Even before the legislative process was completed, the government issued an order implementing the 42 per cent OBC quota in local body elections. Acting on this, the State Election Commission (SEC) notified the election schedule, with polling expected to begin on 9 October. However, the government order was soon challenged in the Telangana High Court, which stayed the enhanced quota. In response, the SEC suspended the election process altogether.
These rapid developments have once again stirred a heated political debate around reservation in Telangana — reviving old arguments over the limits of affirmative action, the 50 per cent ceiling imposed by the Supreme Court, and the political motivations behind the Congress government’s decision.
Amid the political uproar, Chief Minister A. Revanth Reddy convened a high-level meeting on Saturday to discuss the fallout of the High Court’s stay. It is understood that the government has decided to approach the Supreme Court to challenge the order. Senior advocate and Congress leader Abhishek Manu Singhvi also attended the meeting, indicating the seriousness with which the state government is treating the issue.

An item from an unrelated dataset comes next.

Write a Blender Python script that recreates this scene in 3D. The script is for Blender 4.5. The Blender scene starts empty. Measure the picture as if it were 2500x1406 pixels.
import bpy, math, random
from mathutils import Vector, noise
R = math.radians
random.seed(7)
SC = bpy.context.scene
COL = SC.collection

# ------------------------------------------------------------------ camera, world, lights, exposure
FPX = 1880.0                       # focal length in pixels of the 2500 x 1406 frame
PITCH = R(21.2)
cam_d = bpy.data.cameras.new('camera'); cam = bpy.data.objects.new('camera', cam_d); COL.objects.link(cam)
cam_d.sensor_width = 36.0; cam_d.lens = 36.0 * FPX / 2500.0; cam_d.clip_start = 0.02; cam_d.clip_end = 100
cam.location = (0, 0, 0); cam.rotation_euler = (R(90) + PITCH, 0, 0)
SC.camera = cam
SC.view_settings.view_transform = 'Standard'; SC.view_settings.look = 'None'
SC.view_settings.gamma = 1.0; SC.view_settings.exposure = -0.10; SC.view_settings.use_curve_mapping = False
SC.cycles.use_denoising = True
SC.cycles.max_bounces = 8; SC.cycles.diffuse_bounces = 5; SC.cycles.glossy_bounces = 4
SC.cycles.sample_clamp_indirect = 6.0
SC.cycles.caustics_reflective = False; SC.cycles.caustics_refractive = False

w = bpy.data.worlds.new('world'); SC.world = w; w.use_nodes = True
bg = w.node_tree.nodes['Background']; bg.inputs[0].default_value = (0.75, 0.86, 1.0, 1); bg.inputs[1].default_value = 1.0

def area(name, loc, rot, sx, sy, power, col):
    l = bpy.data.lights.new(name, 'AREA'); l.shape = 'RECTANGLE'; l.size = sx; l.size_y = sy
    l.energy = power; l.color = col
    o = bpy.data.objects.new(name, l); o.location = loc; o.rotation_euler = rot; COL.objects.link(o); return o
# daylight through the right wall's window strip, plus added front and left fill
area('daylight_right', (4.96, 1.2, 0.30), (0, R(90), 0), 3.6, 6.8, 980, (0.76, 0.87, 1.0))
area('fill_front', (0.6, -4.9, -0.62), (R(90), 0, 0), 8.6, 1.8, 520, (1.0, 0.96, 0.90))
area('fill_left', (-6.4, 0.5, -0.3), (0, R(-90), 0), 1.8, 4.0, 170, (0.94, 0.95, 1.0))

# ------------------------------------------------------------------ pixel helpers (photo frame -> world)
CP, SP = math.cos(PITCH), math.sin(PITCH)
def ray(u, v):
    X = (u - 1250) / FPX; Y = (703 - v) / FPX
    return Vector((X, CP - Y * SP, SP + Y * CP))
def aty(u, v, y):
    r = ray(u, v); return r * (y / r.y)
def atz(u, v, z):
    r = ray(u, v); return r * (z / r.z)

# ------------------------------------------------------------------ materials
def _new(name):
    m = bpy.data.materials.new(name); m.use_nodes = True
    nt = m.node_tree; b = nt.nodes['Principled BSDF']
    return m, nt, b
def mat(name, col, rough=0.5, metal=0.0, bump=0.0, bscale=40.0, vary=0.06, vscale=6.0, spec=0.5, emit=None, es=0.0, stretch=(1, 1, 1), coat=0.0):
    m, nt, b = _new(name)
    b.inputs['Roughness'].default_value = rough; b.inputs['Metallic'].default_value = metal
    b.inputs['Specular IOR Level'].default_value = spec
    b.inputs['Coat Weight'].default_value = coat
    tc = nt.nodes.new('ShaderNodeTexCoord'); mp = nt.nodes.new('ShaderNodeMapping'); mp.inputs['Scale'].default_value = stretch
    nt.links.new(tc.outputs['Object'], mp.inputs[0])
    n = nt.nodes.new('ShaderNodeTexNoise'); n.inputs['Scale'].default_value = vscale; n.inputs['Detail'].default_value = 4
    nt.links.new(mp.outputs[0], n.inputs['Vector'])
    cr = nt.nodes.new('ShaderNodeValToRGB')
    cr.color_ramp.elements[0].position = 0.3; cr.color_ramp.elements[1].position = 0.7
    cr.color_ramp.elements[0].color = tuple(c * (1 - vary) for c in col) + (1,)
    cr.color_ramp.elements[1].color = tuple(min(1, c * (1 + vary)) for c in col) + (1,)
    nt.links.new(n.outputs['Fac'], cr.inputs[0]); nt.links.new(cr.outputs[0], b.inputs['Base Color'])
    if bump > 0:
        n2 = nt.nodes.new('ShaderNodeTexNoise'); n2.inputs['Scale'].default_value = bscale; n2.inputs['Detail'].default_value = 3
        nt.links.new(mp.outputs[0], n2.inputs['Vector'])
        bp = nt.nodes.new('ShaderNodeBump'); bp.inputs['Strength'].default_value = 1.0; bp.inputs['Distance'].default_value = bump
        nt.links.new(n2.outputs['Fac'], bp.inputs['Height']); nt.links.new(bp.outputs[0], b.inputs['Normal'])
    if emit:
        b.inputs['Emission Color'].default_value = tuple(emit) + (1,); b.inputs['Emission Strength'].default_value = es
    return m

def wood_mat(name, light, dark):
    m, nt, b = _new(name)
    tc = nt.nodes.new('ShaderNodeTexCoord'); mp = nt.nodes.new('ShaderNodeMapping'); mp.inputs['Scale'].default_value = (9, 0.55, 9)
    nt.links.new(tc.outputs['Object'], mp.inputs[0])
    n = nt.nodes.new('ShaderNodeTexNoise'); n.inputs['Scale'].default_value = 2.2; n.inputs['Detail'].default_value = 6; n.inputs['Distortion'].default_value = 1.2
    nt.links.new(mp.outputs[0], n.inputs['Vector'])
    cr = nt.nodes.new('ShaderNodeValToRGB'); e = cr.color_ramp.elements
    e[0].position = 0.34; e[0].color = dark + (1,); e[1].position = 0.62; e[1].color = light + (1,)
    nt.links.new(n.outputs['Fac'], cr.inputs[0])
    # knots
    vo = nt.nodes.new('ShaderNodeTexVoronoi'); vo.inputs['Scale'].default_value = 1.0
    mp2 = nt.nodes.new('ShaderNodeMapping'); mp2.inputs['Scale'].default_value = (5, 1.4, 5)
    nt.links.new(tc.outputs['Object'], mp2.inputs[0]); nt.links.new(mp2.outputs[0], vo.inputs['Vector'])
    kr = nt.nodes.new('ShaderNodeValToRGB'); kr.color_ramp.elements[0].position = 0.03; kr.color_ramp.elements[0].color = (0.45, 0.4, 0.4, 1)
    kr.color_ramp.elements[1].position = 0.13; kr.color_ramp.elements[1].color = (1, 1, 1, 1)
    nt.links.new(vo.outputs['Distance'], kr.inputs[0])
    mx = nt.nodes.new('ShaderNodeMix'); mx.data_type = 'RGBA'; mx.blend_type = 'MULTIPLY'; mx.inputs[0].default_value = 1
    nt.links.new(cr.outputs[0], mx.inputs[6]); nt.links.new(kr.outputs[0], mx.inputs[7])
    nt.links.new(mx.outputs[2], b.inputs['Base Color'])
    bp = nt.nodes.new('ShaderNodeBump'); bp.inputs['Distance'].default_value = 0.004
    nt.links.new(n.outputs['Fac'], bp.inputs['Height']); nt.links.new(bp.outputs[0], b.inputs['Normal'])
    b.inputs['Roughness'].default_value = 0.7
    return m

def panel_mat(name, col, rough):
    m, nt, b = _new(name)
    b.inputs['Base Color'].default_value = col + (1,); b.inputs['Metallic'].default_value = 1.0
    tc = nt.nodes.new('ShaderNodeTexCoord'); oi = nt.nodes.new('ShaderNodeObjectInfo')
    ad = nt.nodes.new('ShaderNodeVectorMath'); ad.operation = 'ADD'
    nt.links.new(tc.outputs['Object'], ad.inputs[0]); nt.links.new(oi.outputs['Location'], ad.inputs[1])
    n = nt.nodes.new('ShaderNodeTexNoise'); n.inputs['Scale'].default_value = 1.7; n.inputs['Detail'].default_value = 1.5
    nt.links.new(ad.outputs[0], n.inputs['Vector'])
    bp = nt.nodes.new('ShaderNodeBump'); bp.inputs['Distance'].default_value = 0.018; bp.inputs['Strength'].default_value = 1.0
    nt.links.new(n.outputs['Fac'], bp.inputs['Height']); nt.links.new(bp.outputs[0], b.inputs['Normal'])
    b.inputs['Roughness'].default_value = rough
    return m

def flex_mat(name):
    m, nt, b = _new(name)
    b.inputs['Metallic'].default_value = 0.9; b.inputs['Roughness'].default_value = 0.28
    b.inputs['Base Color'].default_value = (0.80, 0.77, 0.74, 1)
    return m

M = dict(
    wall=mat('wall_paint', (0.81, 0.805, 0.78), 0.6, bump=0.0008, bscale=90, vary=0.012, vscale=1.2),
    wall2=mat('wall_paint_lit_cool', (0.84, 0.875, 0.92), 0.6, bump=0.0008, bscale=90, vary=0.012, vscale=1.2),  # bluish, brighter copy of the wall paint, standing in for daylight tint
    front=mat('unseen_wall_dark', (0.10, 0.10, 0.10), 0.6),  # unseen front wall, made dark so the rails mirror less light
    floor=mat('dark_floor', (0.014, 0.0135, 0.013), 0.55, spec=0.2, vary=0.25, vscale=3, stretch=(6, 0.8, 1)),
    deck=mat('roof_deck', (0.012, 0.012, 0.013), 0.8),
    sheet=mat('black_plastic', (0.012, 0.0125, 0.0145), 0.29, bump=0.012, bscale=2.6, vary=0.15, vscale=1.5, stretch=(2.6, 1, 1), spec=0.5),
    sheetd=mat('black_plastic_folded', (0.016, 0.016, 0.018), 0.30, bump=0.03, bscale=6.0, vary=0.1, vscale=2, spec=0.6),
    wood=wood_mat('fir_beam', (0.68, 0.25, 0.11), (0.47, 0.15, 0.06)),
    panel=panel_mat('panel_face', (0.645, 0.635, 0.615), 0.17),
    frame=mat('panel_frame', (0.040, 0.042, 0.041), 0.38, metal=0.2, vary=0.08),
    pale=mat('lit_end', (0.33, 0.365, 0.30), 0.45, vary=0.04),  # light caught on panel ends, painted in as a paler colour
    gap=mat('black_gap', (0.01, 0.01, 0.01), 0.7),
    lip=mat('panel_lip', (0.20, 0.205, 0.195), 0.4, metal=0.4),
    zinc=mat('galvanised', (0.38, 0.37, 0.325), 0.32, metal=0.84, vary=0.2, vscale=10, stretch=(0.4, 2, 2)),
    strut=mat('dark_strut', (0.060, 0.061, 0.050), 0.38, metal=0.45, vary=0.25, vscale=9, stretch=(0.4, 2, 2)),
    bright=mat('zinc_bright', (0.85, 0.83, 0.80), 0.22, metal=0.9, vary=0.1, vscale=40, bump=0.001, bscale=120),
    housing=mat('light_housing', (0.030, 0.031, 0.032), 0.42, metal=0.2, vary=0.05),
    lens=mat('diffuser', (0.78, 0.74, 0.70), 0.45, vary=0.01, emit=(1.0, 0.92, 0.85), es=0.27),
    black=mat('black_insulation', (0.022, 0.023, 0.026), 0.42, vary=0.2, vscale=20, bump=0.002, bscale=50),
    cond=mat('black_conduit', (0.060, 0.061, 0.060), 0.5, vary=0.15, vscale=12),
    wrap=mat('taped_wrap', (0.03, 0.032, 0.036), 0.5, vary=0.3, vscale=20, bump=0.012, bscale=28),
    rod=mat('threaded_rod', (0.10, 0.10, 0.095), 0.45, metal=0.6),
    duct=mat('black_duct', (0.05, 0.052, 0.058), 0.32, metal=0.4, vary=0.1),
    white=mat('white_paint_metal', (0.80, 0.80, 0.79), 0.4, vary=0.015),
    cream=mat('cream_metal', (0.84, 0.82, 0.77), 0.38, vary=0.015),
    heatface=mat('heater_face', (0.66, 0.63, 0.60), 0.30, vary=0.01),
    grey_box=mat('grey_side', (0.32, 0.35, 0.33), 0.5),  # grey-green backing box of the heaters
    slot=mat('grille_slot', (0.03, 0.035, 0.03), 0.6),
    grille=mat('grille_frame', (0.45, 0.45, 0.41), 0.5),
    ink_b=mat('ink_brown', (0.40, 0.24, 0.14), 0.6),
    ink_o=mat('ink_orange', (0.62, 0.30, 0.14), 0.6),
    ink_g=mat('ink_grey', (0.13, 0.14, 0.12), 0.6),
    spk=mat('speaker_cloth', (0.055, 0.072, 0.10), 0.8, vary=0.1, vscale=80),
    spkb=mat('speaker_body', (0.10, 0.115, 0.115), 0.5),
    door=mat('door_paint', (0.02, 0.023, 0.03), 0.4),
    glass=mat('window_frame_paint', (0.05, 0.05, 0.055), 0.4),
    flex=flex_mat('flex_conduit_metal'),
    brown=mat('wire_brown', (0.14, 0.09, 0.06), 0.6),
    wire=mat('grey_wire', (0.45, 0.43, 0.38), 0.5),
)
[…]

While opposition parties accuse the Congress of lacking sincerity, several social justice movements have urged the state to take a stronger stand and push for the removal of judicial caps on reservations. They argue that the 50 per cent ceiling imposed by the Supreme Court is incompatible with the social realities of states like Telangana, where OBCs constitute a substantial portion of the population.
The opposition, however, sees the controversy as a political stunt. The BRS, still smarting from its electoral defeat, has accused the Congress government of trying to mask its failures with symbolic measures. “By issuing a government order, the Congress is trying to overcome the political challenges it faces due to its misrule,” said B. Vinod Kumar, former MP and BRS spokesperson. Speaking to Outlook, he added, “The government has become a laughing stock for thinking it can circumvent a Supreme Court-imposed limit through an executive order. During our rule, we too tried to raise OBC reservations, but the President rejected the bill due to the judicial ceiling. The Congress knew this would not pass legal scrutiny, yet it went ahead, hoping for political mileage.”
Vinod Kumar further alleged that the Congress was now attempting to drag the BRS into the controversy. “They are asking why we haven’t impleaded in the case challenging the GO. Our answer is simple — we are not interested in engaging in dirty politics over BCs. If the BJP and the Congress are truly sincere about empowering the backward classes, they should work together to bring a constitutional amendment to overcome the Supreme Court’s limits,” he said.
The Telangana High Court had earlier directed the state government to hold local body elections within three months and complete the process by 30 September. However, after the court stayed the implementation of the 42 per cent OBC reservation, the SEC suspended the election process altogether.
The controversy follows the Telangana Assembly’s passage, in March 2025, of two key pieces of legislation — The Telangana Backwards Classes, Scheduled Castes and Scheduled Tribes (Reservation of Seats and Appointments) Bill, 2025 and The Telangana Backwards Classes (Reservation in Rural and Urban Local Bodies) Bill, 2025. These bills proposed to increase reservations for backward classes from 29 to 42 per cent, for Scheduled Castes from 15 to 18 per cent, and for Scheduled Tribes from 6 to 10 per cent.
The Congress government has defended the move as a step rooted in data and social justice. It argues that the decision followed the Social, Educational, Economic, Political and Caste (SEEPC) Survey, which found that backward classes make up 56.33 per cent of Telangana’s population. Based on these findings, the state constituted a Backwards Classes Commission, which recommended raising the quota to 42 per cent in education, employment, and local governance.
However, political fault lines have deepened around one aspect of the new quota — the inclusion of backward Muslims within the OBC category. Of the 42 per cent quota, 10 per cent is earmarked for Muslim communities identified as backward. The BJP has seized on this to accuse the Congress of indulging in “minority appeasement”, while the state government insists the classification is purely socio-economic, not religious. “Backwardness has no religion,” a Congress leader remarked, underscoring that communities were included only after data-backed verification.
According to Gowd Kiran Kumar, a research scholar and national president of the All India OBC Students Association, the impasse reflects a broader constitutional challenge. “The Union government must bring an amendment to overcome the judicial cap on reservations,” he said. “The 10 per cent quota for the economically weaker sections (EWS) was cleared without any survey or data, in just a few days. But the judiciary’s 50 per cent limit on caste-based reservations remains untouched, despite it being set without comprehensive data. The Telangana Bill should be included in the Ninth Schedule of the Constitution to protect it from judicial scrutiny,” he added.
With the local body elections hanging in the balance, the reservation row has transformed into a high-stakes political contest. For the Congress, which rode to power on promises of a caste survey and expanded social justice, the issue is both a test of credibility and an opportunity to consolidate its OBC base. The BRS, still recovering from its electoral setback, hopes to use the legal reversal to portray the government as incompetent and insincere. The BJP, meanwhile, is sharpening its Hindutva pitch by opposing the inclusion of backward Muslims, while simultaneously accusing the Congress of misleading the OBCs with constitutionally untenable promises. As the matter heads towards the Supreme Court, Telangana’s politics once again finds itself at the crossroads of law, social justice, and electoral strategy — where each party seeks to turn a constitutional question into political capital.